Altogether, more than 2,500 buildings and houses will be removed in the shantytown, involving 8,612 families, the local government says. The project is expected to take six to eight years to complete.
Zhao says she arrived in Changde in March, just after demolition had begun. Many people were on edge about what was happening around them and apprehensive about the future, she says. Most of the first group of families whose houses were demolished chose to move to other areas. But once the art project was finished and the show in the art center had opened, an increasing number decided to stay, keen not to let their memories, now embodied in art, simply die.
A local art group, Hummingbird, also took part in the project, collecting old furniture thrown out during demolition work, taking photos of families standing in front of their about-to-be-demolished houses and filming short stories about locals.
Zhong Jihong, a member of the group, says that several months after the group took pictures of one couple, the woman died, leaving her husband with a treasured last picture of them together. After a pregnant woman was being pictured as she left her house for the last time, she gave birth.
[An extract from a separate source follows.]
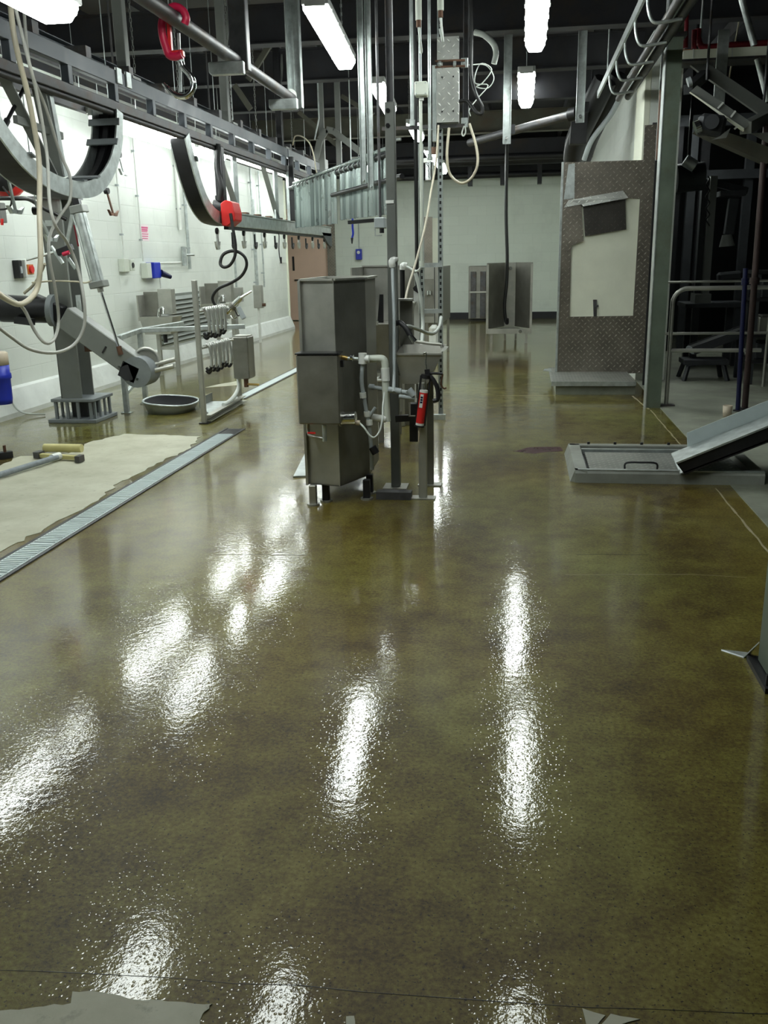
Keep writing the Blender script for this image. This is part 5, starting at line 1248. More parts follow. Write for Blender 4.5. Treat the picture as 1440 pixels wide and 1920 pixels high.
part('basin_front', MB().add([(x0, 7.38, zr), (x1, 7.38, zr), (x1 - .08, 7.5, zr - .38), (x0 + .05, 7.5, zr - .38), (x0, Yc_, zr), (x1, Yc_, zr), (x1 - .08, Yc_, zr - .38), (x0 + .05, Yc_, zr - .38)], [(0, 3, 2, 1), (1, 2, 6, 5), (0, 4, 7, 3), (3, 7, 6, 2), (0, 1, 5, 4)]), 'stainless_dull', t)
part('rim', MB().bar((x0, 7.38, zr + .01), (pl(709, 7.38, 607), 7.38, zr + .01), .03, .03), 'stainless', t)
part('gooseneck_tap', MB().tube([at(700, 606, Y=7.5), at(701, 585, Y=7.5), at(698, 577, Y=7.5), at(691, 568, Y=7.5)], .011, 8), 'chrome', t)
part('lower_bowl', MB().add([(x0 + .06, 7.45, zr - .40), (x1 - .12, 7.45, zr - .40), (x1 - .18, 7.5, zr - .62), (x0 + .12, 7.5, zr - .62), (x0 + .06, 7.8, zr - .40), (x1 - .12, 7.8, zr - .40), (x1 - .18, 7.75, zr - .62), (x0 + .12, 7.75, zr - .62)], [(0, 3, 2, 1), (1, 2, 6, 5), (0, 4, 7, 3), (3, 7, 6, 2), (4, 5, 6, 7)]), 'stainless', t)
part('drain_hose', MB().tube([at(697, 618, Y=7.3), at(694, 630, Y=7.3), at(686, 640, Y=7.3)], .012), 'cream_hose', t)
for X_ in (x0 + .03, x1 - .03): part('leg', B(X_ - .02, X_ + .02, 7.86, 7.9, 0, .2), 'stainless_dull', t)
for X_ in (x0 + .09, x1 - .13): part('leg', B(X_ - .02, X_ + .02, 7.46, 7.5, 0, zr - .38), 'stainless_dull', t)
part('bar', MB().cyl(at(693, 713, Y=7.3), at(716, 713, Y=7.3), .012), 'white_plastic', t)
part('bar_bracket', MB().bar(at(705, 713, Y=7.3), (at(705, 713, Y=7.3).x, 7.5, at(705, 713, Y=7.3).z), .02, .02), 'white_plastic', t)
# side splash panels behind the sink
t = thing('splash_panel', 'upright stainless splash panels with a white plate behind the hand sink', 'panel', (pl(765, 7.6), 7.6, 0))
for (xa, xb, ya, Y, mt, nm) in ((736, 757, 510, 8.25, 'stainless', 'panel'), (757, 778, 500, 8.3, 'stainless_dull', 'panel'), (776, 786, 545, 7.6, 'white_plastic', 'white_plate')):
    a, b = pl(xa, Y, 600), pl(xb, Y, 600); part(nm, B(a, b, Y, Y + .02, .0, at(xa, ya, Y=Y).z), mt, t, .003)
part('black_patch', MB().prism([at(774, 540, Y=7.58), at(786, 528, Y=7.58), at(787, 552, Y=7.58), at(776, 545, Y=7.58)], (0, .01, 0)), 'black', t)
part('standpipe', MB().cyl((pl(755, 7.55, 560), 7.55, at(755, 565, Y=7.55).z), (pl(755, 7.55, 560), 7.55, at(755, 502, Y=7.55).z), .02), 'rubber', t)
part('standpipe_elbow', MB().tube([at(755, 506, Y=7.55), at(756, 498, Y=7.55), at(763, 499, Y=7.55)], .026), 'white_plastic', t)
part('feed_tube', MB().tube([at(763, 500, Y=7.5), at(776, 507, Y=7.45), at(783, 508, Y=7.4), at(789, 502, Y=7.4)], .010), 'white_hose', t)
part('shelf', B(pl(757, 7.58, 560), pl(780, 7.58, 560), 7.4, 7.6, at(765, 566, Y=7.5).z - .01, at(765, 566, Y=7.5).z), 'stainless', t)
for (xa, xb, ya, yb_, Y) in ((690, 712, 640, 690, 7.2),):
    pass
# ================================================================== back of the room
t = thing('apron_washer', 'large open stainless apron wash cabin standing before the back wall', 'cabinet', (pl(955, 16.9, 620), 16.9, 0))
Yb = 16.6
xs_ = [pl(914, Yb, 560), pl(946, 17.3, 560), pl(966, 17.3, 560), pl(996, Yb + .1, 560)]
zb_, zt_ = at(955, 617, Y=Yb).z, at(940, 493, Y=Yb).z
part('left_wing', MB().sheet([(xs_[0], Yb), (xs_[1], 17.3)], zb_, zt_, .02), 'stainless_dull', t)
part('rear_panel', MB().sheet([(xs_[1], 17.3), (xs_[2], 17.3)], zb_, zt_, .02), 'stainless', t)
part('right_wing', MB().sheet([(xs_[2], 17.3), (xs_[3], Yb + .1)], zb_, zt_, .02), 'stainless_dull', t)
for X_ in (xs_[0], xs_[3]): part('edge_strip', B(X_ - .02, X_ + .02, Yb - .02, Yb + .03, zb_ - .08, zt_ - .02), 'stainless', t)
part('front_lip', B(xs_[0], xs_[3], Yb - .04, Yb, zb_ - .08, zb_ + .01), 'stainless', t)
part('tray', MB().prism([(xs_[0], Yb, zb_ - .04), (xs_[3], Yb, zb_ - .04), (xs_[2], 17.3, zb_ - .04), (xs_[1], 17.3, zb_ - .04)], (0, 0, .02)), 'stainless_dull', t)
for X_ in (xs_[0] + .05, xs_[3] - .1): part('leg', B(X_, X_ + .05, Yb, Yb + .05, 0, zb_ - .05), 'stainless', t)
for X_ in (xs_[1], xs_[2]): part('leg', B(X_, X_ + .04, 17.2, 17.24, 0, zb_ - .03), 'stainless', t)
part('tap', MB().cyl((xs_[1] + .1, 17.28, zt_ - .1), (xs_[1] + .1, 17.2, zt_ - .1), .03), 'chrome', t)
part('drain_cap', MB().cyl((xs_[3] - .18, Yb - .05, zb_ - .04), (xs_[3] - .18, Yb - .03, zb_ - .04), .03), 'chrome', t)
hose('long black hose hanging from the roof into the apron wash cabin', [(952, 190, 17.0), (950, 300, 17.0), (949, 400, 17.0), (951, 480, 17.0), (950, 530, 17.0), (946, 570, 17.0), (948, 600, 17.0), (951, 606, 16.95), (951, 598, 16.9)], 17, .03, 'rubber')
t = thing('steel_locker', 'narrow dark stainless locker against the back wall, left of the apron wash cabin', 'cabinet', (pl(897, 22, 550), 22.6, 0))
x0, x1, z0, z1 = fb(878, 499, 914, 600, 22.4)
part('body', B(x0, x1, 22.5, 23.2, z0 + .02, z1), 'stainless_dull', t, .01)
for k in range(2):
    w2 = (x1 - x0) / 2
    for (za_, zb2) in ((.04, .50), (.54, .90)):
        part('door', B(x0 + .05 + k * w2, x0 + w2 * (k + 1) - .05, 22.46, 22.5, z0 + (z1 - z0) * za_, z0 + (z1 - z0) * zb2), 'galvanised_dark', t, .004)
part('mid_rail', B(x0 + .03, x1 - .03, 22.44, 22.47, z0 + (z1 - z0) * .505, z0 + (z1 - z0) * .535), 'stainless', t)
part('plinth', B(x0 + .05, x1 - .05, 22.6, 23.1, 0, z0 + .03), 'black', t)
t = thing('steel_locker', 'stainless cabinet with brown stained front behind the cable ladder', 'cabinet', (pl(815, 14, 560), 14.2, 0))
x0, x1, z0, z1 = fb(792, 497, 829, 606, 14.0)
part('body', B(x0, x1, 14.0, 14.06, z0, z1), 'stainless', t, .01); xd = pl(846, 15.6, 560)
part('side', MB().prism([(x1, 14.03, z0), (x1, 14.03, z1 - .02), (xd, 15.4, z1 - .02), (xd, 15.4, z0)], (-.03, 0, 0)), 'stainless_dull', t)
part('seam', B((x0 + x1) / 2 + .03, (x0 + x1) / 2 + .04, 13.99, 14.0, z0, z1), 'black', t)
part('valve', MB().cyl(at(804, 545, Y=13.98), at(804, 553, Y=13.98), .035), 'chrome', t); part('stain_plate', B(x0 + .02, x0 + .17, 13.992, 14.0, z0 + .1, z1 - .2), 'stainless_dull', t)
part('white_tank', B(x0 + .1, x1 - .04, 13.9, 14.02, .12, z0 - .02), 'white_plastic', t, .05)
for X_ in (x0 + .04, x1 - .08): part('leg', B(X_, X_ + .04, 14.01, 14.05, 0, z0 + .02), 'stainless_dull', t)
part('leg', B(xd - .05, xd - .01, 15.3, 15.34, 0, z0 + .02), 'stainless_dull', t)
t = thing('wall_plate', 'tall grey tread plate strip on the back wall behind the ladder', 'plate', (pl(805, YB, 450), YB - .02, 0))
x0, x1, z0, z1 = fb(795, 407, 811, 600, YB - .02); part('plate', B(x0, x1, YB - .03, YB, .16, z1), 'tread_wall', t); x0, x1, z0, z1 = fb(811, 409, 822, 600, YB - .02); part('pale_board', B(x0, x1, YB - .02, YB, .16, z1), 'white_paint', t)
t = thing('soap_dispenser', 'small bright blue dispenser box on the back wall', 'dispenser', (pl(672, YB - .1, 477), YB, 1.4))
x0, x1, z0, z1 = fb(667, 467, 678, 487, YB - .1); part('body', B(x0, x1, YB - .12, YB, z0, z1), 'blue', t, .01); part('window', MB().cyl(((x0 + x1) / 2, YB - .13, z1 - .08), ((x0 + x1) / 2, YB - .12, z1 - .08), .04), 'white_plastic', t); part('cable', MB().cyl(((x0 + x1) / 2, YB - .02, z1), ((x0 + x1) / 2, YB - .02, z1 + .7), .008), 'grey_plastic', t)
t = thing('blue_airline', 'short blue air line with nozzle hanging below the curtain', 'hose', at(660, 455, Y=12.4))
part('line', MB().tube([at(661, 405, Y=12.4), at(661, 425, Y=12.4), at(662, 438, Y=12.4), at(660, 446, Y=12.4)], .014), 'blue', t); part('nozzle', MB().cyl(at(660, 446, Y=12.4), at(660, 457, Y=12.4), .018, .008), 'black', t)
part('drop_wire', MB().cyl(at(661, 405, Y=12.4), (at(661, 405, Y=12.4).x, 12.4, ZC), .008), 'galvanised', t)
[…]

"This is not just about pulling down houses and putting up new ones, but about learning to take care of the people who live in them," Zhong says.
The long-term art project was set up by Changde Konland Urban Development Co, a State-owned enterprise that is working with the local government to develop the poor bank area.
Liu Hui, general manager of Changde Konland, says: "As China's urbanization continues apace, it's common to simply plonk down new buildings where the old ones once stood. We want to avoid that. We are thinking about what should be kept and why."
Over the past few decades, China's urbanization has gone through two phases, he says. The first was cities concentrating on building big factories and State-owned businesses. After 2000, cities set up lots of industrial zones.
"We have adopted an approach in which cities put a premium on culture, art and nature."